In 1865, the opera orchestra played to benefit the placement of a Schubert memorial (the monument by sculptor Karl Kundmann can be seen in the Vienna Stadtpark today) and in the following year for a Mozart memorial, at which, as yet unpublished compositions of Rossini, that the composer had made available to the orchestra, were heard in the Great Redoutensaal. And finally in 1878, the orchestra volunteered to serve on a further memorial project: the Beethoven Monument by Caspar von Zumbusch was unveiled in 1880 on Lothringerstrasse, known today as Beethoven-Platz. The original model of the seated figure can be seen across the way in the Vienna Konzerthaus.
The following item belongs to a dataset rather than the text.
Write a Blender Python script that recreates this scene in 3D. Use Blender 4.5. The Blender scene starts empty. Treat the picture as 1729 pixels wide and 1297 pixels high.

On the one hand, opera director Franz von Dingelstedt, appointed in October of 1867, campaigned for increasing the still meager orchestra salaries, but on the other attempted to bring the Philharmonic concerts under the Court Opera’s control. “In the theater world, any independent organization working for its own private objectives is an anomaly that should not be tolerated, let alone protected,” said Dingelstedt. But even if combining the opera with the concert business would have had resulted in “substantial alleviations in work conditions,” the ‘Philharmonic idea’ and thus the Philharmonic itself would then have ceased to exist (Hellsberg). The orchestra stonewalled diplomatically, the new director decided to put off any sort of reform of this type until the time of the new house opening— and this moment was imminent.
The Opera House on the Ring
The new construction was not met with pleasurable anticipation. The plans were ridiculed, there was talk of things like “a sunken whale” and the “Königgrätz of architecture” (an allusion to the devastating defeat of the Austrian army at the Battle of Königgrätz in 1866).